È l'industria metalmeccanica a soffrire maggiormente il gap occupazionale legato ai profili tecnici. A caccia di periti e ingegneri specializzati, seppur con il contagocce, le imprese del comparto continuano ad assumere anche in tempi di crisi. Delle circa 110mila professionalità richieste senza esito dal mondo produttivo (secondo le stime pubblicate ieri sul Sole 24 Ore, elaborate dal Club dei 15), circa una su quattro si concentra in questo comparto. Segue con il 12,5% il commercio e la grande distribuzione organizzata, con l'8% l'industria chimica e farmaceutica.
La domanda riguarda, in termini assoluti, principalmente i tecnici amministrativi e commerciali, quindi i ragionieri, ma lo squilibrio si fa particolarmente marcato negli stabilimenti industriali di Lombardia e Triveneto. Periti industriali, chimici o ingegneri metalmeccanici sono «merce rara e preziosa», commentano gli uffici del personale in alcuni distretti produttivi del Nord. «Un tempo si cercavano figure meno specializzate – afferma Nicola De Iorio Frisari, direttore del personale di A2A –. Oggi il numero di assunzioni si è molto ridotto, così come il bacino da cui possiamo attingere. Ecco perché la selezione è diventata molto più rigida». Insomma, pochi ma buoni: le imprese sono molto esigenti e, soprattutto nelle grandi città dove la concorrenza è elevata, bisogna avere proprio tutte le carte in regola per essere assunti. Attraverso il voto di maturità o di laurea si fa una prima scrematura («non basta più una votazione di 80/100, servono almeno 90/100», confermano più fonti) e poi l'esperienza fa la differenza. «La preparazione delle scuole non è adeguata – continua il direttore del personale di A2A – e, se sul mercato ci sono pochi tecnici preparati, quei pochi ce li contendiamo in tanti».
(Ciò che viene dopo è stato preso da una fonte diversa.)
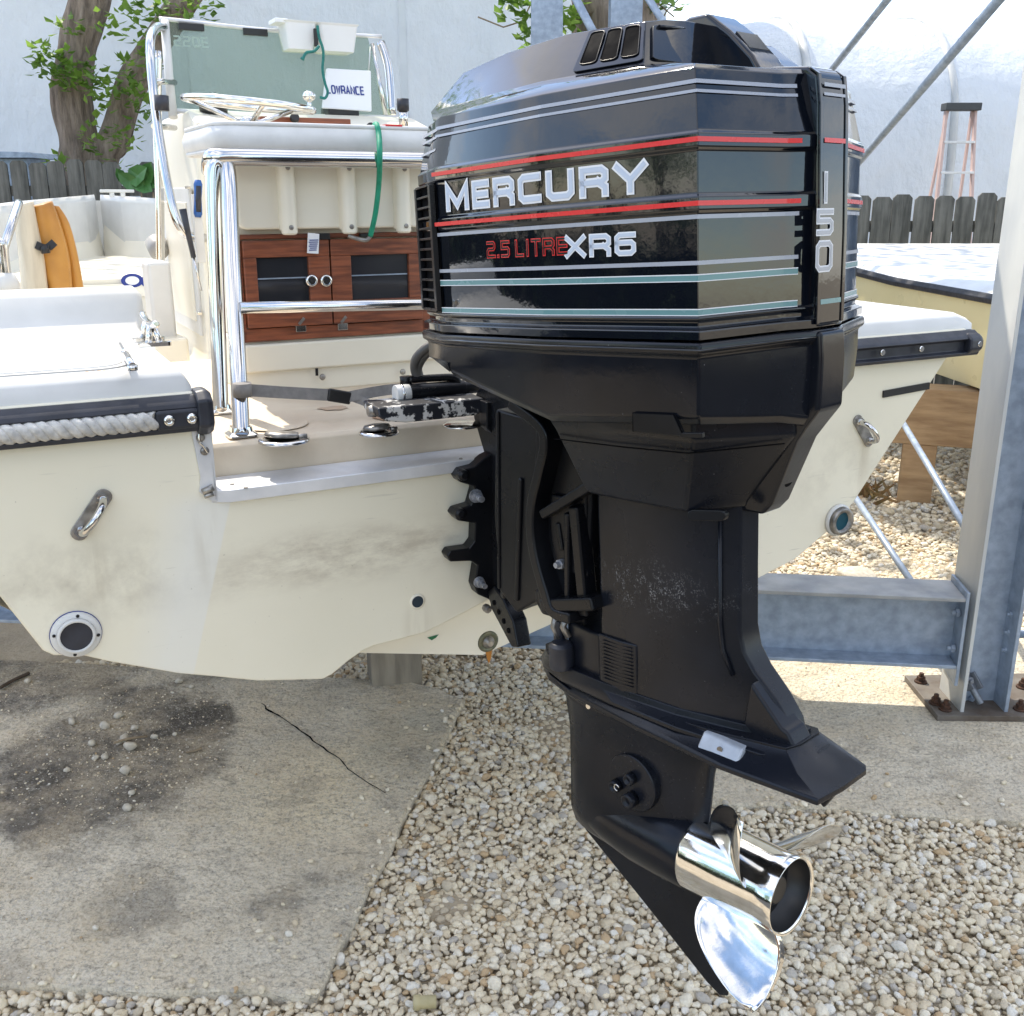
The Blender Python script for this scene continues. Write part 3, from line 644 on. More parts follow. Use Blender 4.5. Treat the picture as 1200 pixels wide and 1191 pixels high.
for (x, y, rx, rz, n) in ((62, 75, .22, .16, 90), (50, 60, .14, .10, 40), (85, 92, .20, .12, 80), (78, 30, .12, .10, 30), (125, 28, .10, .12, 24), (110, 85, .13, .18, 46), (118, 115, .14, .13, 44), (140, 100, .20, .10, 60), (150, 80, .10, .09, 26),
                          (168, 130, .12, .16, 44), (115, 160, .13, .16, 40), (165, 40, .12, .2, 40), (150, 15, .12, .12, 24), (215, 12, .25, .14, 60), (240, 0, .14, .12, 40), (150, 165, .12, .13, 34), (70, 190, .14, .07, 26), (175, 70, .1, .12, 24), (185, 10, .16, .1, 30), (138, 195, .1, .06, 16), (160, 115, .12, .1, 26)):
    leaves(m, L0(x, y, -.34), (rx, .16, rz), int(n * .8), .095, rl)
leaves(m, (0.5, 0, 5.4), (2.4, 1.5, 1.1), 900, .14, rl)
m.build("foliage", LEAF, tree)
YR = 8.8
tree = tag(empty("tree", (wy(728, 30, YR).x, YR, 0)), "brown trunk with hanging leaves behind the two rear columns", "tree"); tx = tree.location
L0 = lambda x, y, dy=0: wy(x, y, YR + dy) - Vector(tx)
m = MB(); trunk(m, [(0, 0, 0), (0.02, 0, 1.6), L0(722, 40), L0(718, 0), L0(712, -80)], .36, .30, 9); m.build("trunk", BARK, tree)
m = MB()
for (x, y, rx, rz, n) in ((662, 12, .10, .22, 60), (668, 30, .07, .14, 24), (612, 8, .10, .12, 30), (598, 4, .10, .08, 20), (616, 30, .03, .14, 14), (614, 45, .03, .06, 7), (780, 5, .12, .05, 14), (592, 18, .04, .03, 4), (770, 2, .06, .05, 8)):
    leaves(m, L0(x, y, -.3), (rx, .14, rz), n, .11, rl)
leaves(m, (0, 0, 5.0), (2.2, 1.6, 1.2), 900, .14, rl)
m.build("foliage", LEAF, tree)
for pts in (((790, 20), (772, 5), (768, -10)), ((772, 30), (782, 12), (800, -5)), ((800, 12), (780, 4), (765, -4)), ((560, 20), (590, 32), (612, 25), (622, 5))):
    MB().tube([L0(x, y, -.2) for x, y in pts], .006, 5).build("twig", STICK, tree)
# broad-leaved plant at the gap in the left fence
pl = tag(empty("garden_plant", (wy(165, 215, 9.0).x, 8.95, 0)), "broad green leaves pushing through the gap in the left fence", "plant"); tx = pl.location
m = MB()
for (x, y, L_, a) in ((160, 205, .26, .5), (172, 203, .22, 1.0), (150, 212, .20, 2.4), (178, 214, .18, .2), (168, 218, .2, -.5), (142, 206, .14, 2.0)):
    p = wy(x, y, 8.93) - Vector(tx); d = Vector((math.cos(a), -.35, math.sin(a))).normalized(); s = d.cross(Vector((0, -1, .3))).normalized(); b = p - d * L_ / 2
    m.add([b, b + d * L_ * .3 + s * L_ * .32, b + d * L_ * .7 + s * L_ * .26, b + d * L_, b + d * L_ * .7 - s * L_ * .26, b + d * L_ * .3 - s * L_ * .32, b + d * L_ * .5 + Vector((0, .03, 0))], [(0, 1, 6), (1, 2, 6), (2, 3, 6), (3, 4, 6), (4, 5, 6), (5, 0, 6)])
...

Oltre alle leggi del mercato, quindi, si deve aggiungere la scarsa formazione ed ecco che il gap diventa ancor più marcato. «Annualmente escono dalle scuole 5-6mila diplomati dagli istituti tecnici e professionali – afferma Gianpaolo Pedro, vicedirettore di Confindustria Veneto con delega alla formazione e lavoro –. È un dato largamente insufficiente per un'economia prevalentemente manifatturiera, per il 30-35%, come il Veneto». In particolare dopo la crisi, lo squilibrio è stato alimentato dalla corsa alla specializzazione, elemento determinante nelle regioni ad alta vocazione industriale per competere su scala globale: secondo le statistiche del sistema informativo Excelsior 2010 (Unioncamere - ministero del Lavoro) la domanda di professionalità tecniche si concentra per il 23,5% in Lombardia, seguita dall'11,6% in Lazio, il 9% in Emilia Romagna e l'8,9% in Veneto.